Buying the stock on March 10 was only a bet that a May barrel would be worth more on April 10. This past April, it wasn’t.
Before a 1-for-8 reverse split on April 28, USO shares began 2020 at about $12.75. They closed on April 21 at the equivalent of $2.75. Soon after trading the week of April 20, it announced that it would divvy up its funds to invest in more months of futures than in just the prompt month.
The ETF’s sponsor, United States Commodity Fund LLC, has received notices from the CFTC as well as from the SEC.
‘Happy to sell’
Verleger wrote that USO’s May WTI buying through April 10 is why prices for that contract didn’t fall sooner. In USO’s model, it was simply doing what it had told its investors it did—buy a month, then dump the month.
“Producers and traders holding inventories were happy to sell to the fund, no doubt welcoming the opportunity to lock in higher prices before a price collapse that they anticipated,” Verleger wrote.
As soon as April 13, USO was out. But “The USO effect was still there because it pulled in more shorts—that is, it allowed more producers to hedge, leaving the market more exposed to the risk of a squeeze by the shorts, which is what happened.”

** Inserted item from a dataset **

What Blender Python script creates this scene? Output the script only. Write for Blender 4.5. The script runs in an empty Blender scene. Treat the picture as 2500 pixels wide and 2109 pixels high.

Like Hamm and others, Verleger concluded that “The proper functioning of the futures market is critical not just to the oil industry’s future, but to the future of the banking and broader financial system.
“Negative prices cannot be allowed to occur again.”
‘Market was played’
Hamm told Investor, “It usually takes a crisis to show the fundamental good or bad of a market. Certainly that [May contract] did.”
Hamm co-led Platts’ and Argus’ launch this summer of American Gulf Coast Select crude. “It takes the inherent storage issue away,”
he said.
“As long as you have ships that can load with the waterborne barrel, you don’t have the [Cushing] storage overhang issue that these people [on Nymex] played off of.
“Incidentally, storage was never a problem,” he added. “The storage at Cushing was never filled.
“It all had to do with the way the market was played and the skepticism it created and the way they were able to buy all of those positions the day before.”